Collected data entries

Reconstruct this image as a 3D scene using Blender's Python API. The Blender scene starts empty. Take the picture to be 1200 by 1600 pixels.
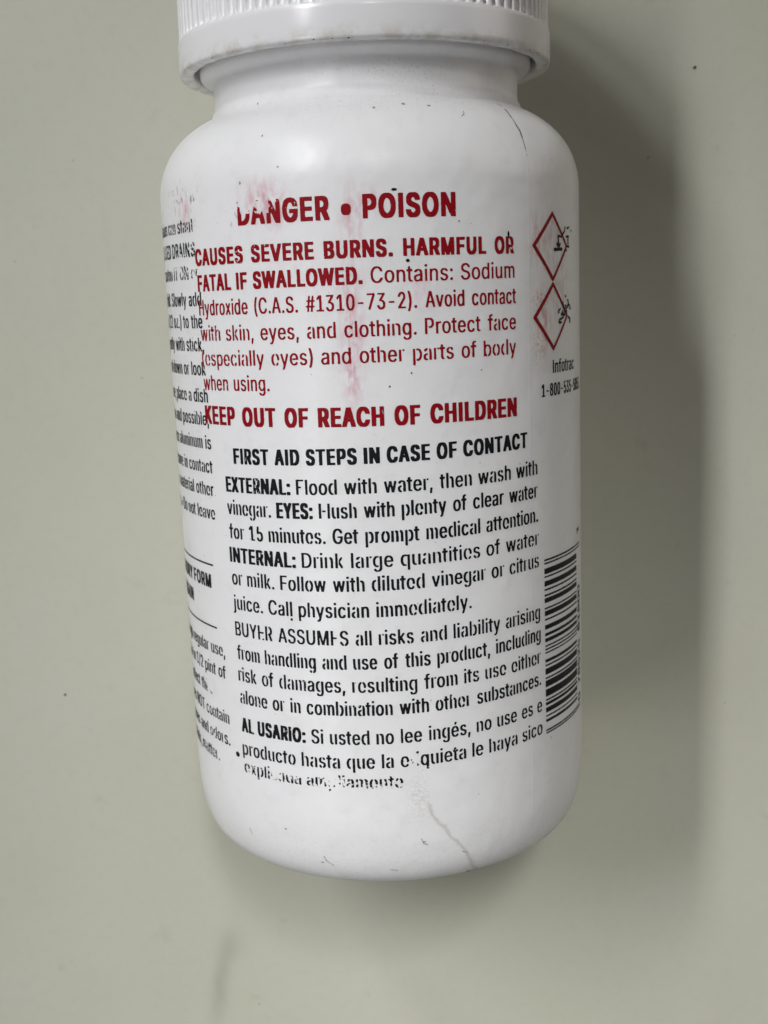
import bpy, bmesh, math, random
import numpy as np
from mathutils import Matrix, Vector

scene = bpy.context.scene
R = 0.04                                   # bottle body radius, metres
col = scene.collection

# ------------------------------------------------------------------ camera
cam_d = bpy.data.cameras.new('camera')
cam = bpy.data.objects.new('camera', cam_d)
col.objects.link(cam)
cx = Vector((0.99931106, -0.03649469, 0.00674842))
cy = Vector((0.03711338, 0.98265207, -0.18170721))
cz = -Vector((0.0, -0.18183248, -0.98332952))
rot = Matrix((cx, cy, cz)).transposed()
cam.matrix_world = Matrix.Translation(Vector((0.01218, -0.11907, 6.83976)) * R) @ rot.to_4x4()
cam_d.sensor_fit = 'VERTICAL'
cam_d.sensor_height = 24.0
cam_d.lens = 24.0 * 1821.6 / 1600.0
cam_d.clip_start = 0.01
cam_d.clip_end = 20.0
cam_d.dof.use_dof = True
cam_d.dof.focus_distance = 0.194
cam_d.dof.aperture_fstop = 22.0
scene.camera = cam

# ------------------------------------------------------------------ light
world = bpy.data.worlds.new('World')
scene.world = world
world.use_nodes = True
bg = world.node_tree.nodes['Background']
bg.inputs['Color'].default_value = (1.0, 0.93, 0.82, 1)
bg.inputs["Strength"].default_value = 0.014


def lamp(name, direction, dist, target, sx, sy, power, color, yaw_y=(0, 1, 0)):
    d = bpy.data.lights.new(name, 'AREA')
    d.shape = 'RECTANGLE'
    d.size, d.size_y = sx, sy
    d.energy = power
    d.color = color
    o = bpy.data.objects.new(name, d)
    col.objects.link(o)
    v = Vector(direction).normalized()
    pos = Vector(target) + v * dist
    yv = Vector(yaw_y)
    yv = (yv - v * yv.dot(v)).normalized()
    xv = yv.cross(v)
    o.matrix_world = Matrix.Translation(pos) @ Matrix((xv, yv, v)).transposed().to_4x4()
    return o


def direction(elevation, azimuth):
    e, a = math.radians(elevation), math.radians(azimuth)
    return (math.cos(e) * math.cos(a), math.cos(e) * math.sin(a), math.sin(e))


# ceiling tube, up and to the left
key = lamp('tube_lamp_key', (-0.53, 0.62, 0.78), 1.13, (0.03, -0.20, 0.0), 0.07, 0.40, 0.40, (0.985, 0.985, 1.0))
key.data.spread = math.radians(48)
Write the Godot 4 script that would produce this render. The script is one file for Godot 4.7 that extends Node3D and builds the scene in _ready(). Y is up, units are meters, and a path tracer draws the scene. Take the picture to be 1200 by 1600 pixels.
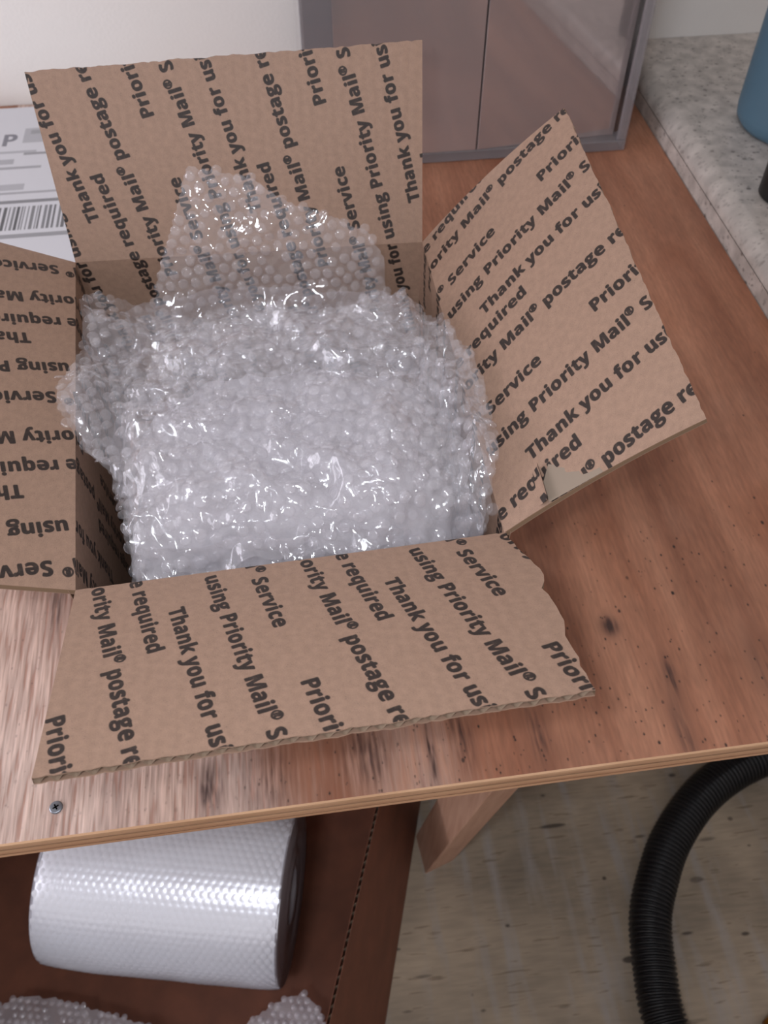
extends Node3D
# World axes follow the work table: x along its front edge, z towards the viewer, floor at y = 0.
const TOP := 0.68       # table top
const RIM := 0.86       # rim of the open carton
const CAM := Vector3(0, 1.29, 0)

# ---------------------------------------------------------------- mesh builder
class MB:
	var v := PackedVector3Array()
	var uv := PackedVector2Array()
	var col := PackedColorArray()
	var idx := PackedInt32Array()
	func p(a: Vector3, t := Vector2.ZERO) -> int:
		v.append(a); uv.append(t)
		return v.size() - 1
	func tri(a: int, b: int, c: int) -> void:
		idx.append(a); idx.append(b); idx.append(c)
	# corners counter-clockwise as seen from the outside
	func quad(a: Vector3, b: Vector3, c: Vector3, d: Vector3, ta := Vector2.ZERO, tb := Vector2.ZERO, tc := Vector2.ZERO, td := Vector2.ZERO) -> void:
		var i := p(a, ta); p(b, tb); p(c, tc); p(d, td)
		tri(i, i + 2, i + 1); tri(i, i + 3, i + 2)
	func face(a: Vector3, b: Vector3, c: Vector3) -> void:
		var i := p(a); p(b); p(c)
		tri(i, i + 2, i + 1)
	# rows of points; outside is (next column) x (next row)
	func grid(rows: Array, uvs: Array, flip := false) -> void:
		var h := rows.size()
		var w: int = rows[0].size()
		var base := v.size()
		for j in h:
			v.append_array(rows[j]); uv.append_array(uvs[j])
		for j in h - 1:
			for i in w - 1:
				var a := base + j * w + i
				if flip:
					tri(a, a + 1, a + w + 1); tri(a, a + w + 1, a + w)
				else:
					tri(a, a + w + 1, a + 1); tri(a, a + w, a + w + 1)
	func chamfer_box(lo: Vector3, hi: Vector3, b: float) -> void:
		var c := (lo + hi) * 0.5
		var e := (hi - lo) * 0.5
		var at := func(s: Vector3, ax: int) -> Vector3:
			var r := Vector3(s.x * (e.x - b), s.y * (e.y - b), s.z * (e.z - b))
			r[ax] = s[ax] * e[ax]
			return c + r
		for ax in 3:
			var u := (ax + 1) % 3
			var w := (ax + 2) % 3
			for sg in [-1.0, 1.0]:
				var q: Array = []
				for k in [[-1, -1], [1, -1], [1, 1], [-1, 1]]:
					var s := Vector3.ZERO
					s[ax] = sg; s[u] = k[0]; s[w] = k[1]
					q.append(at.call(s, ax))
				if sg > 0: quad(q[0], q[1], q[2], q[3])
				else: quad(q[3], q[2], q[1], q[0])
			for su in [-1.0, 1.0]:
				for sw in [-1.0, 1.0]:
					var s0 := Vector3.ZERO
					s0[u] = su; s0[w] = sw; s0[ax] = -1
					var s1 := s0
					s1[ax] = 1
					var q := [at.call(s0, u), at.call(s1, u), at.call(s1, w), at.call(s0, w)]
					var n: Vector3 = (q[1] - q[0]).cross(q[2] - q[0])
					if n.dot((q[0] + q[2]) * 0.5 - c) > 0: quad(q[0], q[1], q[2], q[3])
					else: quad(q[3], q[2], q[1], q[0])
		for sx in [-1.0, 1.0]:
			for sy in [-1.0, 1.0]:
				for sz in [-1.0, 1.0]:
					var s := Vector3(sx, sy, sz)
					var q := [at.call(s, 0), at.call(s, 1), at.call(s, 2)]
					if sx * sy * sz > 0: face(q[0], q[1], q[2])
					else: face(q[2], q[1], q[0])
	# tube along a path with a radius for every point
	func tube(path: PackedVector3Array, radii: PackedFloat32Array, n: int, caps := true) -> void:
		var rows := []
		var uvs := []
		var ref := Vector3.UP
		if absf((path[1] - path[0]).normalized().y) > 0.9: ref = Vector3.RIGHT
		for k in path.size():
			var d := (path[mini(k + 1, path.size() - 1)] - path[maxi(k - 1, 0)]).normalized()
			var a := (ref - d * ref.dot(d)).normalized()
			var b := d.cross(a)
			ref = a
			var r := PackedVector3Array()
			var t := PackedVector2Array()
			for i in n + 1:
				var g := TAU * i / n
				r.append(path[k] + (a * cos(g) + b * sin(g)) * radii[k])
				t.append(Vector2(float(i) / n, float(k) / path.size()))
			rows.append(r); uvs.append(t)
		grid(rows, uvs)
		if caps:
			for k in [0, path.size() - 1]:
				for i in n:
					if k == 0: face(path[k], rows[k][i + 1], rows[k][i])
					else: face(path[k], rows[k][i], rows[k][i + 1])
	# profile of (radius, height), lathed about a vertical axis
	func lathe(c: Vector3, prof: Array, n: int) -> void:
		var rows := []
		var uvs := []
		for q in prof:
			var r := PackedVector3Array()
			var t := PackedVector2Array()
			for i in n + 1:
				var g := -TAU * i / n
				r.append(c + Vector3(cos(g) * q[0], q[1], sin(g) * q[0]))
				t.append(Vector2(float(i) / n, q[1]))
			rows.append(r); uvs.append(t)
		grid(rows, uvs)
	func mesh() -> ArrayMesh:
		var nrm := PackedVector3Array()
		nrm.resize(v.size())
		for k in range(0, idx.size(), 3):
			var a := v[idx[k]]
			var n := (v[idx[k + 2]] - a).cross(v[idx[k + 1]] - a)
			nrm[idx[k]] += n; nrm[idx[k + 1]] += n; nrm[idx[k + 2]] += n
		for k in nrm.size():
			nrm[k] = nrm[k].normalized() if nrm[k].length_squared() > 0 else Vector3.UP
		var arr := []
		arr.resize(Mesh.ARRAY_MAX)
		arr[Mesh.ARRAY_VERTEX] = v
		arr[Mesh.ARRAY_NORMAL] = nrm
		arr[Mesh.ARRAY_TEX_UV] = uv
		if col.size() == v.size(): arr[Mesh.ARRAY_COLOR] = col
		arr[Mesh.ARRAY_INDEX] = idx
		var m := ArrayMesh.new()
		m.add_surface_from_arrays(Mesh.PRIMITIVE_TRIANGLES, arr)
		return m

# ---------------------------------------------------------------- scene helpers
func obj(called: String, mb, mat: Material, parent: Node3D = self, at := Vector3.ZERO) -> MeshInstance3D:
	var o := MeshInstance3D.new()
	o.name = called
	o.mesh = mb.mesh() if mb is MB else mb
	o.material_override = null
	for s in o.mesh.get_surface_count(): o.set_surface_override_material(s, mat)
	o.position = at
	o.cast_shadow = GeometryInstance3D.SHADOW_CASTING_SETTING_ON
	parent.add_child(o, true)
	return o

func thing(called: String, label: String, category: String, at := Vector3.ZERO) -> Node3D:
	var o := Node3D.new()
	o.name = called
	o.position = at
	add_child(o, true)
	return tag(o, label, category)

func tag(o: Node3D, label: String, category: String) -> Node3D:
	o.set_meta("label", label); o.set_meta("category", category)
	return o

func struct(called: String, mb, mat: Material, label: String) -> MeshInstance3D:
	var o := obj(called, mb, mat)
	o.set_meta("kind", "structure"); o.set_meta("label", label); o.set_meta("category", "structure")
	return o

func noise(sd: int, freq: float, oct := 3, type := FastNoiseLite.TYPE_SIMPLEX_SMOOTH) -> FastNoiseLite:
	var n := FastNoiseLite.new()
	n.seed = sd; n.frequency = freq; n.noise_type = type; n.fractal_octaves = oct
	if oct <= 1: n.fractal_type = FastNoiseLite.FRACTAL_NONE
	return n

func solid(c: Color, rough := 0.7, metal := 0.0) -> StandardMaterial3D:
	var m := StandardMaterial3D.new()
	m.albedo_color = c; m.roughness = rough; m.metallic = metal
	return m

func film(c: Color, alpha: float, rough: float) -> StandardMaterial3D:
	var m := StandardMaterial3D.new()
	m.transparency = BaseMaterial3D.TRANSPARENCY_ALPHA
	m.albedo_color = Color(c.r, c.g, c.b, alpha)
	m.roughness = rough
	m.cull_mode = BaseMaterial3D.CULL_DISABLED
	return m

func noise_tex(n: FastNoiseLite, size: int, a: Color, b: Color, normal := false, strength := 4.0) -> NoiseTexture2D:
	var t := NoiseTexture2D.new()
	t.width = size; t.height = size; t.seamless = true; t.noise = n
	if normal:
		t.as_normal_map = true; t.bump_strength = strength
	else:
		var g := Gradient.new()
		g.set_color(0, a); g.set_color(1, b)
		t.color_ramp = g
	return t

# ---------------------------------------------------------------- lettering drawn into an image
# coverage map (0..1) of strings; each entry: text, x, y (baseline, px), wide px per em, tall px per em, slant
func letters(w: int, h: int, entries: Array, wrap: bool, fat := 0.0) -> PackedFloat32Array:
	var cov := PackedFloat32Array()
	cov.resize(w * h)
	for e in entries:
		var arr := text_mesh(e[0])
		var vs: PackedVector3Array = arr[Mesh.ARRAY_VERTEX]
		var ix = arr[Mesh.ARRAY_INDEX]
		if ix == null: ix = PackedInt32Array(range(vs.size()))
		for k in range(0, ix.size(), 3):
			var q: Array[Vector2] = []
			for m in 3:
				var s := vs[ix[k + m]]
				q.append(Vector2(e[1] + s.x * e[3] - s.y * e[4] * e[5], e[2] - s.y * e[4]))
			# heavier strokes: the same triangle again, a little to each side
			for o in ([Vector2.ZERO] if fat == 0.0 else [Vector2(fat, 0), Vector2(-fat, 0), Vector2(0, fat), Vector2(0, -fat)]):
				raster(cov, w, h, q[0] + o, q[1] + o, q[2] + o, wrap)
	return cov

func text_mesh(s: String) -> Array:
	var f := SystemFont.new()
	f.font_names = PackedStringArray(["Droid Sans"])
	f.font_weight = 700
	var t := TextMesh.new()
	t.font = f; t.font_size = 64; t.pixel_size = 1.0 / 64.0; t.depth = 0.0; t.text = s
	t.curve_step = 1.0
	t.horizontal_alignment = HORIZONTAL_ALIGNMENT_LEFT
	t.vertical_alignment = VERTICAL_ALIGNMENT_CENTER
	return t.get_mesh_arrays()

func raster(cov: PackedFloat32Array, w: int, h: int, a: Vector2, b: Vector2, c: Vector2, wrap: bool) -> void:
	var ar := (b - a).cross(c - a)
	if absf(ar) < 1e-9: return
	if ar < 0:
		var t := b
		b = c; c = t
	var x0 := floori(minf(a.x, minf(b.x, c.x)))
	var x1 := floori(maxf(a.x, maxf(b.x, c.x)))
	var y0 := floori(minf(a.y, minf(b.y, c.y)))
	var y1 := floori(maxf(a.y, maxf(b.y, c.y)))
	for y in range(y0, y1 + 1):
		for x in range(x0, x1 + 1):
			var n := 0
			for sy in 3:
				for sx in 3:
					var q := Vector2(x + (sx + 0.5) / 3.0, y + (sy + 0.5) / 3.0)
					if (b - a).cross(q - a) >= 0 and (c - b).cross(q - b) >= 0 and (a - c).cross(q - c) >= 0: n += 1
			if n == 0: continue
			var px := x
			var py := y
			if wrap:
				px = posmod(x, w); py = posmod(y, h)
			elif x < 0 or y < 0 or x >= w or y >= h: continue
			cov[py * w + px] = minf(1.0, cov[py * w + px] + n / 9.0)

func image_of(w: int, h: int, bytes: PackedByteArray) -> ImageTexture:
	return ImageTexture.create_from_image(Image.create_from_data(w, h, false, Image.FORMAT_RGB8, bytes))

# ---------------------------------------------------------------- printed kraft board
const LS := 0.625       # length of one printed line before it repeats
const LP := 0.122       # five printed lines
const SLANT := 0.2182   # lines lean 12.5 degrees from the flutes
var kraft: StandardMaterial3D
var kraft_plain: StandardMaterial3D
var kraft_edge: StandardMaterial3D
var kraft_core: StandardMaterial3D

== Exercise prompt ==
Reproduce only the lines running from the beginning of the entries above to the line holding "col = scene.collection", inclusive. Pictures stay out of the copy.

== Worked answer ==
Reconstruct this image as a 3D scene using Blender's Python API. The Blender scene starts empty. Take the picture to be 1200 by 1600 pixels.
import bpy, bmesh, math, random
import numpy as np
from mathutils import Matrix, Vector

scene = bpy.context.scene
R = 0.04                                   # bottle body radius, metres
col = scene.collection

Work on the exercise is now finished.